Lucius Riccio, an operations researcher at Columbia University who led the DOT under the Dinkins Administration, analyzed nearly 20 years of data and found that New York could see between 250,000 and 300,000 potholes by the end of spring — one of the highest numbers in recent history.
That would put roads on par with the roadways of the 1970s, he told Columbia’s Data Science Institute.
“A high number of potholes indicates a failure to maintain city streets,” Riccio told the Institute. “Fixing potholes rather than preventing them is far more costly.”
The DOT said in a statement that “Potholes form due to freeze/thaw cycles during harsh weather months and DOT prepares for this challenge each year with pothole repair blitzes that blanket the city.”
But Riccio found in his research that while bad winters are commonly blamed for driving up potholes, chronic underfunding of roadwork is the root cause of 80 percent of all roadway issues, while bad weather only makes up 20 percent of the issues, according to the report.
Since the mid-1990s, the city has cut back on road funds, resurfacing only 600 lane-miles per year as opposed to the 1,000 necessary to keep pace with deterioration, he said.
With subsequent years of insufficient repaving, this has created a backlog of road problems, he found.

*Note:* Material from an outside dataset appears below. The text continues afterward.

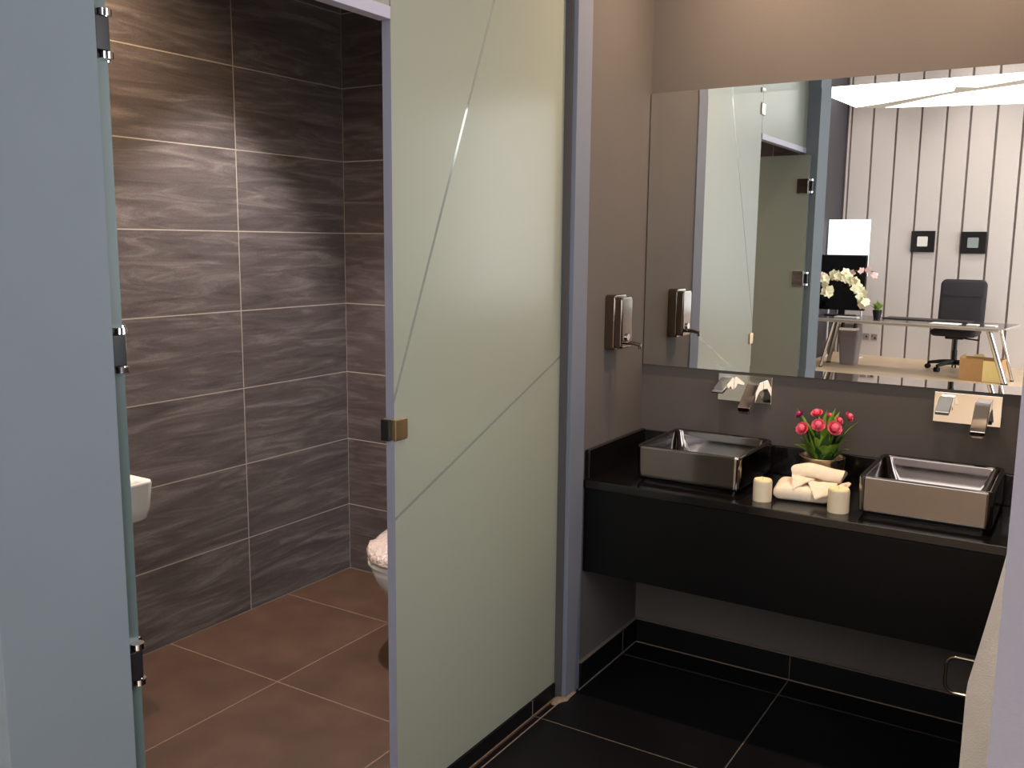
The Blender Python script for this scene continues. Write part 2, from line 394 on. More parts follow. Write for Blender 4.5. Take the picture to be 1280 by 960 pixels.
def basin(name, label, cx, cy, group):
    root = thing(name, label, 'basin', (cx, cy, CT), 0, group)
    w, d, h = .343, .335, .118
    bm = B()
    rings = [rrect(0,0,w-.03,d-.03,.012,.0), rrect(0,0,w-.026,d-.026,.014,.008), rrect(0,0,w-.008,d-.008,.018,.012), rrect(0,0,w-.002,d-.002,.02,.02), rrect(0,0,w,d,.02,h-.008),
             rrect(0,0,w-.002,d-.002,.02,h-.003), rrect(0,0,w-.009,d-.009,.018,h), rrect(0,0,w-.022,d-.022,.016,h-.001), rrect(0,0,w-.03,d-.03,.02,h-.006),
             rrect(0,0,w-.036,d-.036,.026,h-.03), rrect(0,0,w-.05,d-.05,.04,.042), rrect(0,0,w-.075,d-.075,.05,.028), rrect(0,0,w-.16,d-.16,.05,.02), rrect(0,0,.05,.05,.0249,.017)]
    loft(bm, rings)
    obj('bowl', bm, M['platinum'], root, smooth=50)
    bm = B(); lathe(bm, [(.0,.0),(.026,.0),(.03,.003),(.028,.007),(.022,.009),(.0,.0105)], (0,0,.0175), 28); obj('drain_cap', bm, M['chrome'], root)
    return root
basin('vessel_basin', 'square silvery vessel basin nearest the soap dispenser, left of the flowers', .3175, -.196, 'vessel basins on the counter')
basin('vessel_basin', 'square silvery vessel basin right of the flowers, beside the right doorway wall', 1.004, -.206, 'vessel basins on the counter')

def faucet(label, x0):
    root = thing('wall_faucet', label, 'faucet', (x0+.0925, 0, .988), 0, 'wall mounted faucets')
    def W(o): return keep(o, root)
    bm = B(); box(bm, x0, x0+.185, -.006, -.0005, .942, 1.034, bev=.0015); W(obj('wall_plate', bm, M['chrome']))
    # spout: short level neck, then a flat bar sloping down to the outlet
    bm = B(); prism(bm, [(-.006, 1.018), (-.05, 1.018), (-.062, 1.012), (-.146, .948), (-.142, .932), (-.124, .936), (-.052, .990), (-.006, .990)], 'x', x0+.117, x0+.157, bev=.002)
    W(obj('spout', bm, M['chrome']))
    bm = B(); box(bm, x0+.121, x0+.153, -.142, -.124, .927, .937, bev=.002); W(obj('aerator', bm, M['satin']))
    bm = B(); prism(bm, [(-.006, 1.022), (-.03, 1.024), (-.04, 1.02), (-.118, .992), (-.116, .981), (-.04, 1.000), (-.03, .985), (-.006, .985)], 'x', x0+.018, x0+.056, bev=.002)
    W(obj('lever', bm, M['chrome']))
    bm = B(); tube(bm, [(x0+.037, -.006, .99), (x0+.037, -.034, .99)], .016, 16); W(obj('lever_hub', bm, M['chrome']))
faucet('chrome wall faucet above the left basin, below the mirror', .284)
faucet('chrome wall faucet above the right basin, below the mirror', .965)

# soap dispenser on the short left wall
root = thing('soap_dispenser', 'polished steel soap dispenser on the short wall left of the mirror', 'soap dispenser', (0, -.272, 1.125))
def rr_x(x, y0, y1, z0, z1, r): # rounded rectangle in the y-z plane
    return [(x, p[0], p[1]) for p in rrect((y0+y1)/2, (z0+z1)/2, y1-y0, z1-z0, r, 0, 5)]
def soft_shell(bm, xa, xb, y0, y1, z0, z1, r, e):
    rg = [rr_x(xa, y0, y1, z0, z1, r), rr_x(xb-e, y0, y1, z0, z1, r)]
    for k in range(1, 5):
        a = PI/2*k/4; q = e*(1-math.cos(a)); rg.append(rr_x(xb-e+e*math.sin(a), y0+q, y1-q, z0+q, z1-q, max(.003, r-q)))
    loft(bm, rg)
bm = B(); soft_shell(bm, .0005, .036, -.318, -.226, 1.122, 1.303, .013, .005); keep(obj('tank', bm, M['satin'], smooth=50), root)
bm = B(); soft_shell(bm, .036, .060, -.313, -.231, 1.128, 1.296, .012, .006); keep(obj('front_cover', bm, M['satin'], smooth=50), root)
bm = B(); tube(bm, [(.058,-.272,1.148),(.085,-.272,1.146),(.112,-.272,1.141)], [.008,.0065,.006], 14); tube(bm, [(.107,-.272,1.143),(.107,-.272,1.128)], .0045, 12); keep(obj('push_spout', bm, M['satin']), root)
bm = B(); tube(bm, [(.060,-.272,1.165),(.066,-.272,1.165)], .011, 16); keep(obj('push_button', bm, M['chrome']), root)

# ------------------------------------------------------------------ things on the counter
def candle(label, x, y, r, h):
    root = thing('candle', label, 'candle', (x, y, CT), 0, 'pillar candles by the towels')
    bm = B(); lathe(bm, [(r*.96,0),(r,.002),(r,h-.004),(r*.96,h)], n=36); obj('wax_body', bm, M['candle'], root)
    bm = B(); lathe(bm, [(r*.955,h),(r*.9,h+.0035),(r*.5,h+.001),(.0,h)], n=36); obj('wax_top', bm, M['candletop'], root)
    bm = B(); tube(bm, [(0,0,h),(-.001,0,h+.006),(-.004,0,h+.012)], .0011, 6); obj('wick', bm, M['wick'], root)
candle('ivory pillar candle standing left of the cream towels', .561, -.366, .0275, .062)
candle('ivory pillar candle standing right of the cream towels, beside the right basin', .780, -.362, .030, .066)

# folded towel: thick slab folded in two with soft rounded fold
def cloth_slab(w, d, h, seed, layers=2):
    bm = B(); NX, NY = 22, 16
    def H(u, v): return noise.noise(Vector((u*3+seed, v*3, 0)))*.003
    for l in range(layers):
        z0 = h*l/layers; z1 = h*(l+1)/layers-.0008
        ww = w*(1-.02*l); dd = d*(1-.03*l); k = len(bm.verts)
        rings = []
        for i in range(NX+1):
            u = i/NX-.5; x = u*ww; e = min(1, (0.5-abs(u))*NX/2.2)**.5 if abs(u) < .5 else 0
            ring = []
            zc = (z0+z1)/2; hh = (z1-z0)/2*(.45+.55*e); nn = 18
            for q in range(nn):
                a = 2*PI*q/nn; ca, sa = math.cos(a), math.sin(a)
                py = math.copysign(abs(ca)**.35, ca)*dd/2*(.97+.03*e); pz = zc+math.copysign(abs(sa)**.55, sa)*hh
                ring.append((x+.002*noise.noise(Vector((py*20, l, seed))), py+.003*noise.noise(Vector((x*18, l*3, seed))), pz+(H(u, py) if pz > zc and l == layers-1 else 0)))
            rings.append(ring)
        loft(bm, rings)
    return bm
root = thing('folded_towel', 'thick cream towel folded flat between the two candles', 'towel', (.657, -.266, CT+.001), math.radians(9))
obj('towel_stack', cloth_slab(.162, .14, .047, 1.3, 1), M['towel'], root, smooth=70)

# small cloth loosely rolled on the folded towel, its corners hanging over the front
root = thing('rolled_face_cloth', 'small cream cloth rolled on top of the folded towel, corners hanging down', 'face cloth', (.69, -.25, CT+.046))
bm = B(); rings = []
NL = 26
for i in range(NL+1):
    u = i/NL; c = Vector((-.066+.138*u, -.004+.022*u, .026+.006*math.sin(u*5)))
    ring = []
    for q in range(28):
        a = 2*PI*q/28
        rr = .0265*(1-.12*abs(2*u-1)**3)*(1+.10*noise.noise(Vector((u*3.5, math.cos(a)*1.2, math.sin(a)*1.2))))
        s = .62 if math.sin(a) < 0 else 1.
        ring.append(c+Vector((.006*noise.noise(Vector((a, u*3, 9.)))+.01*math.sin(a)*(u-.5), rr*1.25*math.cos(a), max(-.022, rr*s*math.sin(a)))))
    rings.append(ring)
loft(bm, rings)
obj('cloth_roll', bm, M['towel'], root, smooth=80)
def flap(P00, P10, P01, P11, sag, seed, name='cloth_corner'):
    """a piece of cloth between four corners, rippled and given thickness"""
    bm = B(); n = 14; G = {}
    for side in (0, 1):
        for i in range(n+1):
            for j in range(n+1):
                u, v = i/n, j/n
                p = (Vector(P00)*(1-u)+Vector(P10)*u)*(1-v)+(Vector(P01)*(1-u)+Vector(P11)*u)*v
                nrm = Vector((.1, -.6, .8)).normalized()
                p = p+nrm*(sag*math.sin(PI*v)*(.6+.4*math.sin(PI*u))+.004*noise.noise(Vector((u*4+seed, v*4, 1)))+(-.0022 if side else .0022))
                G[side, i, j] = bm.verts.new(p)
    for i in range(n):
        for j in range(n):
            bm.faces.new((G[0,i,j], G[0,i+1,j], G[0,i+1,j+1], G[0,i,j+1])); bm.faces.new((G[1,i,j+1], G[1,i+1,j+1], G[1,i+1,j], G[1,i,j]))
    for k in range(n):
        bm.faces.new((G[0,k,0], G[1,k,0], G[1,k+1,0], G[0,k+1,0])); bm.faces.new((G[0,k+1,n], G[1,k+1,n], G[1,k,n], G[0,k,n]))
        bm.faces.new((G[0,0,k+1], G[1,0,k+1], G[1,0,k], G[0,0,k])); bm.faces.new((G[0,n,k], G[1,n,k], G[1,n,k+1], G[0,n,k+1]))
    return bm
obj('cloth_corner', flap((-.072,-.012,.028), (.0,-.020,.016), (-.052,-.083,-.006), (-.046,-.086,-.010), .012, 2.), M['towel'], root, smooth=80)
obj('cloth_corner', flap((-.022,-.03,.012), (.066,-.02,.012), (.020,-.102,-.024), (.062,-.078,-.010), .010, 5.), M['towel'], root, smooth=80)
obj('cloth_corner', flap((.045,-.02,.0), (.075,.03,.0), (.088,-.03,-.008), (.098,.01,.010), .012, 8.), M['towel'], root, smooth=80)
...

Credit: Mandeep Singh, Data Science Institute, Columbia University
According to the Institute, Riccio sent his research last year to current DOT commissioner Polly Trottenberg, convincing her to increase road resurfacing from 1,000 lane-miles to 1,200, soon to be 1,300 in fiscal year 2017.
Last week, de Blasio filled the 1-millionth pothole in his administration, calling this a “milestone” in a press release.
According to the DOT, an additional $242 million is being dedicated to road repaving over two fiscal years.